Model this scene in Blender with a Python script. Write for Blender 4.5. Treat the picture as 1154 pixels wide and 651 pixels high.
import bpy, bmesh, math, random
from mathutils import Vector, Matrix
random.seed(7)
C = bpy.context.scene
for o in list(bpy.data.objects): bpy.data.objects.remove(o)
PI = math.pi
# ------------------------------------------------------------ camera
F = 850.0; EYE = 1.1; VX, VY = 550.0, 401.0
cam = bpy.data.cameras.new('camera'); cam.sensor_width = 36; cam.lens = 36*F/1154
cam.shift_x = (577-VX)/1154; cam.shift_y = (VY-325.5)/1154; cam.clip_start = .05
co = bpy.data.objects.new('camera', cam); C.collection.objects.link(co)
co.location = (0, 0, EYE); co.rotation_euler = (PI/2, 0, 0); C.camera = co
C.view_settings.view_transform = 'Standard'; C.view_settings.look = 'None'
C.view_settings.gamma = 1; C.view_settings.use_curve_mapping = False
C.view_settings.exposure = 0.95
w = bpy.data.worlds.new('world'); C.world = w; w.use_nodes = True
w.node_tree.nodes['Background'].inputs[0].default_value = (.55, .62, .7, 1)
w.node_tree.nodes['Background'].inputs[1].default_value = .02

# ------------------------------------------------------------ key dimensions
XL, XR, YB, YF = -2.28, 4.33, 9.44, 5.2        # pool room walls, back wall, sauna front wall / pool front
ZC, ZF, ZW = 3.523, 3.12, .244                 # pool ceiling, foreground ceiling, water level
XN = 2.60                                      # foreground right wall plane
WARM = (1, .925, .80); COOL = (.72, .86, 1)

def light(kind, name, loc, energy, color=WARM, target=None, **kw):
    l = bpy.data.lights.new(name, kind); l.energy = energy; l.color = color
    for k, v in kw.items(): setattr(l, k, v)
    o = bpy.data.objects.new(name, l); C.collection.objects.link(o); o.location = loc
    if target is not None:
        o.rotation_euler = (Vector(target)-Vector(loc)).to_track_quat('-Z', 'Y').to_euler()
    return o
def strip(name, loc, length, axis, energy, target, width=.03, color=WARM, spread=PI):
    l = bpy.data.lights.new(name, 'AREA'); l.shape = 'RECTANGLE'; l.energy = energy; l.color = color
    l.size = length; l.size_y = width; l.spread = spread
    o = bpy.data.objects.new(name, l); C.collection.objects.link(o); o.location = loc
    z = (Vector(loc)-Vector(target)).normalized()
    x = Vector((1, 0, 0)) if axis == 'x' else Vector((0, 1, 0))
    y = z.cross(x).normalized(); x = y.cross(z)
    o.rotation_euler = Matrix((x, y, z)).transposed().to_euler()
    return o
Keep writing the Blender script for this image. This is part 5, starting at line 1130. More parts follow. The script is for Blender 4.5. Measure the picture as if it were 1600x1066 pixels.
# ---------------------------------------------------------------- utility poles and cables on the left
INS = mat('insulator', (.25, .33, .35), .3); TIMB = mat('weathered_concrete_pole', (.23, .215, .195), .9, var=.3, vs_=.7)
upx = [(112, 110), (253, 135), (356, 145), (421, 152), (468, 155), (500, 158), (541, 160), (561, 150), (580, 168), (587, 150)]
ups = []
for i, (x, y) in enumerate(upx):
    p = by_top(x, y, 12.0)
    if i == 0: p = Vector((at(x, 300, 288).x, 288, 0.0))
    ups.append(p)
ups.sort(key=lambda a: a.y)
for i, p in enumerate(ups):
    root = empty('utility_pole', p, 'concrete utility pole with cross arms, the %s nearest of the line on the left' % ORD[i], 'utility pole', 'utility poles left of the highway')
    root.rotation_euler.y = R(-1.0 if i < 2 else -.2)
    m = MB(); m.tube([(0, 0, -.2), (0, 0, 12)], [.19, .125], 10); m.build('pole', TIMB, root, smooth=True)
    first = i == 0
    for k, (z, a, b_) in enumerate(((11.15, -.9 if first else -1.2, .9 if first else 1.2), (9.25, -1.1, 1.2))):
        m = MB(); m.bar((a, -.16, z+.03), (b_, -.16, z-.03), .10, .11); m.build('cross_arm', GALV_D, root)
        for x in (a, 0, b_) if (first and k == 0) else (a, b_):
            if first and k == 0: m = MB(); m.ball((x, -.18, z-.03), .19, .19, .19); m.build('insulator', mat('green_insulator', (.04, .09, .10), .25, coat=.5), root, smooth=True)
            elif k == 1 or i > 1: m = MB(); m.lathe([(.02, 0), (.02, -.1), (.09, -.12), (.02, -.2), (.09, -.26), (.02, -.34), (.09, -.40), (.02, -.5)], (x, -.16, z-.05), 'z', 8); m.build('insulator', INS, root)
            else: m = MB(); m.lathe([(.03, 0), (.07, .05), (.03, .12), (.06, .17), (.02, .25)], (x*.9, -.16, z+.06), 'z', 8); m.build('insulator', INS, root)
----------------
Instructions for the task: Locate "Keep writing the" in the material, then quote the line that contains it and all lines after it through the final one.

The solution:
Keep writing the Blender script for this image. This is part 5, starting at line 1130. More parts follow. The script is for Blender 4.5. Measure the picture as if it were 1600x1066 pixels.
# ---------------------------------------------------------------- utility poles and cables on the left
INS = mat('insulator', (.25, .33, .35), .3); TIMB = mat('weathered_concrete_pole', (.23, .215, .195), .9, var=.3, vs_=.7)
upx = [(112, 110), (253, 135), (356, 145), (421, 152), (468, 155), (500, 158), (541, 160), (561, 150), (580, 168), (587, 150)]
ups = []
for i, (x, y) in enumerate(upx):
    p = by_top(x, y, 12.0)
    if i == 0: p = Vector((at(x, 300, 288).x, 288, 0.0))
    ups.append(p)
ups.sort(key=lambda a: a.y)
for i, p in enumerate(ups):
    root = empty('utility_pole', p, 'concrete utility pole with cross arms, the %s nearest of the line on the left' % ORD[i], 'utility pole', 'utility poles left of the highway')
    root.rotation_euler.y = R(-1.0 if i < 2 else -.2)
    m = MB(); m.tube([(0, 0, -.2), (0, 0, 12)], [.19, .125], 10); m.build('pole', TIMB, root, smooth=True)
    first = i == 0
    for k, (z, a, b_) in enumerate(((11.15, -.9 if first else -1.2, .9 if first else 1.2), (9.25, -1.1, 1.2))):
        m = MB(); m.bar((a, -.16, z+.03), (b_, -.16, z-.03), .10, .11); m.build('cross_arm', GALV_D, root)
        for x in (a, 0, b_) if (first and k == 0) else (a, b_):
            if first and k == 0: m = MB(); m.ball((x, -.18, z-.03), .19, .19, .19); m.build('insulator', mat('green_insulator', (.04, .09, .10), .25, coat=.5), root, smooth=True)
            elif k == 1 or i > 1: m = MB(); m.lathe([(.02, 0), (.02, -.1), (.09, -.12), (.02, -.2), (.09, -.26), (.02, -.34), (.09, -.40), (.02, -.5)], (x, -.16, z-.05), 'z', 8); m.build('insulator', INS, root)
            else: m = MB(); m.lathe([(.03, 0), (.07, .05), (.03, .12), (.06, .17), (.02, .25)], (x*.9, -.16, z+.06), 'z', 8); m.build('insulator', INS, root)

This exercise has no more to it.